Basically, it's all about 1 thing:
Making people forget that they're playing a game.
Just like how professional movies make you forget that those tears and laughs are fake, that cameras are following them, etc. A professional game makes you forget that you're playing a game. It's not about little details like transition or full screen, it's about the big picture, on how people aren't reminded that it's a game.
Little things like bad spelling in conversations really kill the mood. Professional games have a non-intrusive interface, where you can get missions and stuff without having to move to some big, ugly black screen.
This also includes impossibly hard levels where the player just doesn't feel smooth moving from one level to the next. It shouldn't be too easy, but neither should you have to memorize the exact paths of every enemy in the game. Extroadinarily difficult games are works of amateurs .

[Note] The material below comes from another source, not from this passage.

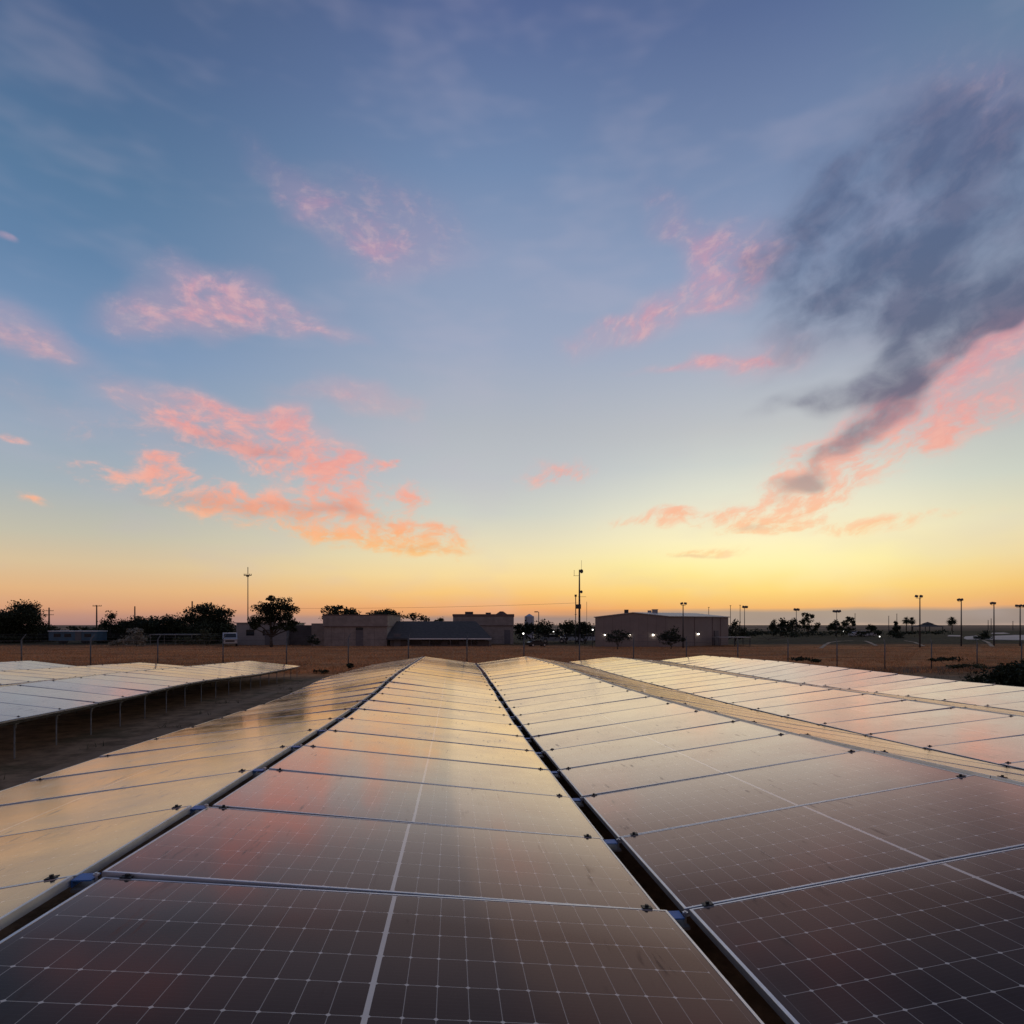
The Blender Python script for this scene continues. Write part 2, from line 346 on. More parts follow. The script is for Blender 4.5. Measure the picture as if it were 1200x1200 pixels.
# ------------------------------------------------------------------ mesh helper
class MB:
    def __init__(s): s.v = []; s.f = []; s.mi = []; s.cur = 0
    def add(s, vs, fs):
        o = len(s.v); s.v += [tuple(map(float, p)) for p in vs]; s.f += [tuple(i+o for i in f) for f in fs]; s.mi += [s.cur]*len(fs); return s
    def box(s, c, d, rot=None):
        x, y, z = d[0]/2, d[1]/2, d[2]/2
        vs = [Vector((i*x, j*y, k*z)) for i in (-1,1) for j in (-1,1) for k in (-1,1)]
        if rot is not None: vs = [rot @ p for p in vs]
        return s.add([p + Vector(c) for p in vs], [(0,1,3,2),(4,6,7,5),(0,4,5,1),(2,3,7,6),(0,2,6,4),(1,5,7,3)])
    def bar(s, a, b, w, h=None):
        a = Vector(a); b = Vector(b); d = b-a; q = d.to_track_quat('Y', 'Z').to_matrix()
        return s.box((a+b)/2, (w, d.length, h or w), q)
    def tube(s, pts, rad, n=8, cap=True):
        pts = [Vector(p) for p in pts]; rings = []
        if not hasattr(rad, '__len__'): rad = [rad]*len(pts)
        for i, p in enumerate(pts):
            d = (pts[min(i+1, len(pts)-1)] - pts[max(i-1, 0)]).normalized()
            a = Vector((1,0,0)) if abs(d.x) < .9 else Vector((0,1,0))
            e1 = d.cross(a).normalized(); e2 = d.cross(e1)
            rings.append([p + (e1*math.cos(2*math.pi*k/n) + e2*math.sin(2*math.pi*k/n))*rad[i] for k in range(n)])
        vs = [p for r in rings for p in r]
        fs = [(i*n+k, i*n+(k+1)%n, (i+1)*n+(k+1)%n, (i+1)*n+k) for i in range(len(pts)-1) for k in range(n)]
        if cap: fs += [tuple(range(n-1,-1,-1)), tuple(range((len(pts)-1)*n, len(pts)*n))]
        return s.add(vs, fs)
    def prism(s, poly, y0, y1):      # polygon in x,z extruded along y
        n = len(poly)
        vs = [(x, y0, z) for x, z in poly] + [(x, y1, z) for x, z in poly]
        return s.add(vs, [tuple(range(n)), tuple(range(2*n-1, n-1, -1))] + [(i, i+n, (i+1)%n+n, (i+1)%n) for i in range(n)])
    def build(s, name, mats, parent=None, smooth=False):
        me = bpy.data.meshes.new(name); me.from_pydata(s.v, [], s.f); me.update()
        for m in (mats if isinstance(mats, (list, tuple)) else [mats]): me.materials.append(m)
        if len(me.materials) > 1: me.polygons.foreach_set('material_index', s.mi)
        if smooth: me.polygons.foreach_set('use_smooth', [True]*len(me.polygons))
        o = bpy.data.objects.new(name, me); C.objects.link(o)
        if parent: o.parent = parent
        return o
def tag(o, label=None, cat=None, group=None, kind=None):
    for k, v in (('label', label), ('category', cat), ('group', group), ('kind', kind)):
        if v: o[k] = v
    return o
def empty(name, loc, label, cat, group=None, rz=0.0):
    o = bpy.data.objects.new(name, None); C.objects.link(o); o.empty_display_size = .2
    o.location = tuple(map(float, loc)); o.rotation_euler = (0, 0, rz); return tag(o, label, cat, group)
def copy_tree(o):
    c = o.copy(); C.objects.link(c)
    for ch in list(o.children):
        d = ch.copy(); C.objects.link(d); d.parent = c
        for g in list(ch.children):
            e = g.copy(); C.objects.link(e); e.parent = d
    return c

# ------------------------------------------------------------------ ground
xs = np.concatenate([np.linspace(-30000, -400, 8), np.linspace(-300, -60, 13), np.linspace(-55, 60, 116), np.linspace(65, 300, 13), np.linspace(400, 30000, 8)])
ys = np.concatenate([[-3000, -300, -60], np.linspace(-20, 110, 131), np.linspace(120, 400, 15), [600, 1000, 2000, 5000, 12000, 30000]])
gx, gy = np.meshgrid(xs, ys); gz = ground(gx, gy) + np.where((abs(gx) < 60) & (gy < 110), .02*np.sin(gx*1.7+gy*.6)*np.sin(gy*1.3-gx*.4), 0)
nx = len(xs)
gm = MB(); gm.v = list(zip(gx.ravel().tolist(), gy.ravel().tolist(), gz.ravel().tolist()))
gm.f = [(j*nx+i, j*nx+i+1, (j+1)*nx+i+1, (j+1)*nx+i) for j in range(len(ys)-1) for i in range(nx-1)]; gm.mi = [0]*len(gm.f)
tag(gm.build('ground', M['ground'], smooth=True), kind='structure')

# ------------------------------------------------------------------ solar arrays
PW, PL, PIT, Y0 = 1.134, 2.278, 1.154, 2.746
def line(x, pts, off=0.0):
    Yk = np.array([p[0] for p in pts]); Hk = np.array([p[1] for p in pts])
    yy = np.linspace(0, 36, 361); hh = np.interp(yy, Yk, Hk)
    for _ in range(2): hh = np.convolve(np.pad(hh, 8, mode='edge'), np.ones(17)/17, 'valid')
    return (x, lambda y: CAMZ - float(np.interp(y, yy, hh)))
LN = dict(
 a=line(-3.802, [(1.5,1.30),(3,1.33),(6,1.385),(7.3,1.39),(8.5,1.415),(9.6,1.445),(10.8,1.48),(13,1.55),(15.3,1.585),(17.7,1.55),(19.5,1.52),(25.7,1.68),(30.5,1.81)]),
 r0=line(-1.435, [(0.4,.88),(1.6,.93),(2.75,.978),(3.9,1.02),(5.05,1.057),(6.2,1.093),(7.36,1.133),(8.5,1.165),(9.67,1.185),(10.8,1.2),(12,1.207),(13.2,1.205),(15.4,1.175),(18.5,1.21),(24,1.31),(29.3,1.40),(31,1.43)]),
 v1=line(.932, [(0.4,1.055),(1.6,1.14),(2.75,1.218),(3.9,1.282),(5.05,1.332),(6.2,1.372),(7.36,1.416),(8.5,1.449),(9.67,1.476),(10.8,1.486),(12,1.504),(16.5,1.537),(19.4,1.56),(23,1.59),(30.5,1.76)]),
 r2=line(3.285, [(0.4,.735),(1.6,.805),(2.75,.87),(3.9,.935),(5.05,1.0),(6.2,1.054),(7.36,1.08),(8.5,1.125),(9.67,1.152),(10.8,1.183),(12,1.207),(13.9,1.23),(16.3,1.24),(20.4,1.26),(25,1.34),(30.6,1.445)]),
 v3=line(5.65, [(3,1.30),(5,1.40),(6.5,1.461),(7.6,1.497),(8.75,1.52),(9.9,1.555),(11,1.582),(13.2,1.635),(15.5,1.66),(18,1.70),(20,1.73),(25.8,1.77),(33,1.85)]),
 r4=line(8.0, [(5,1.20),(8.9,1.29),(10,1.31),(11.2,1.315),(12.3,1.33),(13.4,1.352),(14.5,1.37),(16.7,1.41),(19.6,1.455),(24.6,1.50),(29.2,1.53),(33.5,1.62)]),
 v5=line(10.35, [(8,1.54),(12.2,1.60),(13.3,1.61),(15.6,1.68),(20.3,1.79),(26,1.79),(33,1.80)]),
 r6=line(12.7, [(8,1.36),(13.8,1.38),(14.75,1.39),(15.9,1.41),(17.1,1.41),(18.1,1.395),(19.3,1.375),(26,1.42),(33,1.55)]),
 e=line(-7.05, [(8,1.46),(11.6,1.53),(15.1,1.575),(17.1,1.54),(19.5,1.56),(21.9,1.66),(24.6,1.77),(28.7,1.85),(31.3,1.90)]),
 l1=line(-9.42, [(10,1.22),(14.8,1.267),(17.2,1.30),(18.3,1.31),(19.5,1.325),(20.6,1.355),(25,1.47),(31.3,1.63)]),
 l2=line(-11.79, [(10,1.48),(15,1.54),(18,1.56),(20.6,1.60),(25,1.74),(31.3,1.90)]),
 l3=line(-14.15, [(14,1.26),(18,1.32),(22,1.42),(31.3,1.69)]),
 l4=line(-16.5, [(14,1.52),(20,1.60),(25,1.74),(31.3,1.89)]),
 l5=line(-18.87, [(20,1.34),(25,1.43),(31.3,1.58)]),
 l6=line(-21.2, [(20,1.60),(25,1.70),(31.3,1.86)]))
ORD = 'first second third fourth fifth sixth seventh eighth ninth tenth eleventh twelfth thirteenth fourteenth fifteenth sixteenth seventeenth eighteenth nineteenth twentieth twenty-first twenty-second twenty-third twenty-fourth twenty-fifth twenty-sixth twenty-seventh'.split()

def frame_mb():
    f = MB(); lip, dep = .012, .035; a, b = PL/2, PW/2
    # outer ring profile: lip on top, outer wall down to the bottom flange
    def ring(x, y, z): return [(-x,-y,z),(x,-y,z),(x,y,z),(-x,y,z)]
    c = .0015
    L = [ring(a-lip, b-lip, -.003), ring(a-lip, b-lip, 0), ring(a-c, b-c, 0), ring(a, b, -c), ring(a, b, -dep), ring(a-.03, b-.03, -dep)]
    vs = [p for r in L for p in r]
    fs = [(r*4+i, r*4+(i+1)%4, (r+1)*4+(i+1)%4, (r+1)*4+i) for r in range(5) for i in range(4)]
    return f.add(vs, fs)
def make_panel():
    root = empty('solar_panel', (0,0,0), 'solar panel', 'solar panel', 'solar panels on the mounted tables')
    frame_mb().build('frame', M['alu'], root)
    g = MB(); a, b = PL/2-.012, PW/2-.012
    g.add([(-a,-b,-.0015),(a,-b,-.0015),(a,b,-.0015),(-a,b,-.0015)], [(0,1,2,3)]); g.build('glass', M['cells'], root)
    k = MB(); k.add([(-a,-b,-.008),(a,-b,-.008),(a,b,-.008),(-a,b,-.008)], [(3,2,1,0)]); k.build('backsheet', M['gutter'], root)
    for sx in (-1, 1):
        c = MB(); xx = sx*(PL/2-.085); yy = PW/2+.010
        c.box((xx, yy, .0025), (.042, .034, .005)); c.box((xx, yy, -.016), (.04, .012, .03))
        c.tube([(xx, yy, .005), (xx, yy, .014)], 0.008, 6)
        c.build('clamp', M['clamp'], root)
    return root
proto = make_panel(); used = [False]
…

Also, a good game shouldn't require a manual or even a readme read to play. It should explain enough within the tutorial, but that doesn't mean the manual/readme doesn't contain tips or detail on the little bits in your game. E.g. if you have an advanced RPGs with all these stats, the stats should be perfectly understandable without looking at the manual, but a look at the manual would explain the formulas and stuff just to clear any confusion.
Of course, there's also those little details outside the game, like installers and credits, but most people don't really notice those, so they're very low on the list.
Disclaimer: Any sarcasm in my posts will not be mentioned as that would ruin the purpose. It is assumed that the reader is intelligent enough to tell the difference between what is sarcasm and what is not.